ジブリで中国語を学ぼう!

ジブリ映画の中国語吹き替えを聴いて中国語を勉強しています。

「〜しないといけない」は二重否定

「〜しないといけない」という表現
中国語ではいろいろな言い方があると思います。

今回は「千と千尋」のセリフの中で出てきた
「不〜不行」という表現について
触れたいと思います。

「不行」は「いけない」「だめだ」
という意味の形容詞です。
その前の部分でも「不」で否定しているので
「〜しないといけない」という意味になります。

「不」がふたつあるので二重否定ですね。
二重否定って、
結局どっち?ってなりそうですが
いったん否定したことを
もう一度否定しているので
結局は肯定の意味になるんですよね。

「〜しないといけない」は
「〜するべきだ」と同じ様な意味になる
ということです。
二重否定にすることで、
肯定の意味を強調する効果がある様です。

例えばこんな感じで使います。
 不干不行 bú gàn bù xíng 

 やらないといけない
 不吃不行 bù chī bù xíng 
 食べないといけない


千と千尋」の中では
この「不〜不行」がどの様に使われていたのか
そのセリフについて紹介したいと思います。

まずは千尋のセリフから。
カオナシが大暴れした後、
カオナシ千尋が対峙する場面です。
「千は何が欲しい?いってごらん?」
カオナシに言われた後です。

你从哪里来的?
nǐ cóng nǎ li lái de
あなたはどこから来たの?

我有个地方不赶快去是不行

wǒ yǒu ge dì fang bù gǎn kuài qù shì bù xíng
私すぐ行かなきゃならないとこがあるの

你最好赶快回你的地方去

nǐ zuì hǎo gǎn kuài huí nǐ de dì fang
あなたは来た所へ帰ったほうがいいよ

「赶快」は「急ぐ」という意味なので
「不赶快去」で「急いで行かない」となり
「不赶快去是不行」が
「地方」を後ろから修飾しています。

中国語では修飾語は一般的に
前から後ろにかかるのですが
このセリフの様に、
動詞の「有」の後に来た名詞を
後ろから修飾する形はよくとられる様です。
(後置修飾語というそうです)

直訳すると
「すぐに行かない」は「いけない(ダメ)」
という「場所」がある
っていう感じなので(分かりにくいにも程があるっていう直訳ですね・・)
「すぐに行かないとだめな場所がある」
となって、日本語のセリフと同じニュアンス
だということが分かります。

日本語の「行かなきゃならない」って
二重否定だったんですね。
日本語を喋るときは文法なんていちいち
気にしないので。

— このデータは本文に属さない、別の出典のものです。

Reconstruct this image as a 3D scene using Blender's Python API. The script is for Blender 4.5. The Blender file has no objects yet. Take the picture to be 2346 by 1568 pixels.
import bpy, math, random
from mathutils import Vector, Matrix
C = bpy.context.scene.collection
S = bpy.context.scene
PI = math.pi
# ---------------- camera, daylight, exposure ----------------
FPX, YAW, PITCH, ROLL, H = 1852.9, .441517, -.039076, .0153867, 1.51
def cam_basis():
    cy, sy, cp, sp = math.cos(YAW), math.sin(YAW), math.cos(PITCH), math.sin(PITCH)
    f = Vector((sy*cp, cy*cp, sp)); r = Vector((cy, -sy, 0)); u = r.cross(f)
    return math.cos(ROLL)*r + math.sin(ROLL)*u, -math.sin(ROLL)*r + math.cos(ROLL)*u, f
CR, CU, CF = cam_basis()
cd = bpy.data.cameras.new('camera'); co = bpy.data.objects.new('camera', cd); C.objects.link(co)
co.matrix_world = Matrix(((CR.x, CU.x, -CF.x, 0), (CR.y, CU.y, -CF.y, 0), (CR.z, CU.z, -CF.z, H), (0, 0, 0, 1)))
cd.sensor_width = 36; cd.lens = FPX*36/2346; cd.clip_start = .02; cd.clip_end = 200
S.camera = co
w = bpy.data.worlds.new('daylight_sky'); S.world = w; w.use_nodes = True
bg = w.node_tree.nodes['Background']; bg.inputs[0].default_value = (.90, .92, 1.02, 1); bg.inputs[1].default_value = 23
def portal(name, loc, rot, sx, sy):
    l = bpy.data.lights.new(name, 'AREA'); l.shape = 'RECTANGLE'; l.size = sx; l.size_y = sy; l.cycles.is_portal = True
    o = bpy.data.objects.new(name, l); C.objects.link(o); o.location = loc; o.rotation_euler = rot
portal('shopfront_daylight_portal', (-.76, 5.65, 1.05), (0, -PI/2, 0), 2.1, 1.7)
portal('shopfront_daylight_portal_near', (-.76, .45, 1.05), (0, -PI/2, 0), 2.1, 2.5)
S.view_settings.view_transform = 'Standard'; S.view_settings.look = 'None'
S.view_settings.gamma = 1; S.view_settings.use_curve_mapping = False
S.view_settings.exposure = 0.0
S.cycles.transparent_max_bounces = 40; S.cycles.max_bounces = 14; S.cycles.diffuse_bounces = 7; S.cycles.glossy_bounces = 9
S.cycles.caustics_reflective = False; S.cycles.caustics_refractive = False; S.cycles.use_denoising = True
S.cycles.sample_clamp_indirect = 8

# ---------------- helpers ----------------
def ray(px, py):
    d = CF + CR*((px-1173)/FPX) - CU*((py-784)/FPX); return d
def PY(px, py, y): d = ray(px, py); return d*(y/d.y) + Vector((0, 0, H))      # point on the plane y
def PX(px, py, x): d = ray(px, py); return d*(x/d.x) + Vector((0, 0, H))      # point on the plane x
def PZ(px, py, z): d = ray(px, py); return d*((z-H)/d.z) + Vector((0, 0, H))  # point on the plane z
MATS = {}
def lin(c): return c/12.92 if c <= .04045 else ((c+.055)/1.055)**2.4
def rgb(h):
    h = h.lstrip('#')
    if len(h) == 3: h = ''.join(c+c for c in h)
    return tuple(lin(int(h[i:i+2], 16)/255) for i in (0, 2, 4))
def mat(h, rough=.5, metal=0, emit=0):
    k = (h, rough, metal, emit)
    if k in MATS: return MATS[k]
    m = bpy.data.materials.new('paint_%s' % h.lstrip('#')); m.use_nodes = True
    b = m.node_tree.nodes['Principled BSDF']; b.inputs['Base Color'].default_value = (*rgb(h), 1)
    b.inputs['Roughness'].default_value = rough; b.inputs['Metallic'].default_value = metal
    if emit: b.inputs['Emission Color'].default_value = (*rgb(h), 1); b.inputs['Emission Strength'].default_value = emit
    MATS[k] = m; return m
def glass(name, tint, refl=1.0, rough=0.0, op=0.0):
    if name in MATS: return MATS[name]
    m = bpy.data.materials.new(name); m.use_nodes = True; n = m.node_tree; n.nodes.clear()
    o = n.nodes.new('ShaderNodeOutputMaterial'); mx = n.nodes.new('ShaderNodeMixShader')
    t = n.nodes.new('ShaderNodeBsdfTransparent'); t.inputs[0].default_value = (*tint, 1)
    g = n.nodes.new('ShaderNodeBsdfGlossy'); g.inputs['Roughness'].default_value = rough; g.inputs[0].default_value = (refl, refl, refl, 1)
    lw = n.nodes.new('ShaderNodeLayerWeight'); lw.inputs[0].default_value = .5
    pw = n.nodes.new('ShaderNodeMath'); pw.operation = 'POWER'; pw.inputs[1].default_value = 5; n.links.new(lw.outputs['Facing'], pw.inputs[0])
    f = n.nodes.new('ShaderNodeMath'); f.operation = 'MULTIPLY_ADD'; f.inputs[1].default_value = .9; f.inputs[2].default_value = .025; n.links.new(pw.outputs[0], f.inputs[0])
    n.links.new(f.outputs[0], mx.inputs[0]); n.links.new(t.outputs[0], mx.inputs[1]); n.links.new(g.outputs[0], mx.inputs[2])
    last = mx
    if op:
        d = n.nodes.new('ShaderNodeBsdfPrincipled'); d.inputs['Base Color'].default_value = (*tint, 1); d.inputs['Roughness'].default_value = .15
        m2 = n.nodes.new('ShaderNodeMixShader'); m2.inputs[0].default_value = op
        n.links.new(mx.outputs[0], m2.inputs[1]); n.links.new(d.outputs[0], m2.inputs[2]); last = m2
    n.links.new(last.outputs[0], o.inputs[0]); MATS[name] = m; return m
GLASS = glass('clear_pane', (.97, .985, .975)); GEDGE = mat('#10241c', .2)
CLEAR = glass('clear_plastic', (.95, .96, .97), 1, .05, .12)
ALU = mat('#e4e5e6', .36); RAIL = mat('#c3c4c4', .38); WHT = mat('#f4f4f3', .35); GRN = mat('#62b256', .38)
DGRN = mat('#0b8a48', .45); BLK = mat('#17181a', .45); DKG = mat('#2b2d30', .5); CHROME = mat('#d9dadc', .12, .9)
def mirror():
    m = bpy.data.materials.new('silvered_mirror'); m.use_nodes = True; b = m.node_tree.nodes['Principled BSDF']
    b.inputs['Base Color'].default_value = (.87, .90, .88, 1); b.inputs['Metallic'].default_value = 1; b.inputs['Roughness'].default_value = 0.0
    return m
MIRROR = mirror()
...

。。
 

次はハクのセリフです。
橋での息留めが失敗して
「人間がいるぞ」と大騒ぎになり
ハクが千尋にこの後どうするかを
ひと通り説明した後です。

従業員:白先生・・
    bái xiān sheng
    ハク様

ハク:不走不行了
   bù zǒu bù xíng le
   行かなきゃ

従業員がハクを探し回ってる様子を見て
「行かなきゃ」っとなったシーンですね。

「走」は「行く」「歩く」という動詞です。
「不走」で「行かない」なので
「行かないといけない」となります。


ひとつ前のセリフに出た「去」も
「行く」という意味でしたが
「去」と「走」では使い方に違いがある様です。

「去」は「はっきりとした目的の場所」が
ある場合に使います。
その「目的の場所」を目的語に
とることもできます。
「去吧」のように目的語をとらない場合でも
事実として目的の場所があるという前提になってます。

「走」は「その場から離れる」という意味で
使います。
目的地は関係なく「立ち去る」「出発する」「帰る」などと言う時ですね。
「走」は目的の場所を目的語にとることはできません。

「去」も「走」もよく出てくる言葉なので
ニュアンスの違いをきちんと覚えておいたほうがいいですね。


「不〜不行」は「〜しないといけない」ですが
ハクのセリフの様に「〜しなきゃ」くらいの
軽い感じで使えるような言い回しなのかどうか・・。
ニュアンス的にどうなのか
それはネイティブの方に聞いてみないと分かりません。。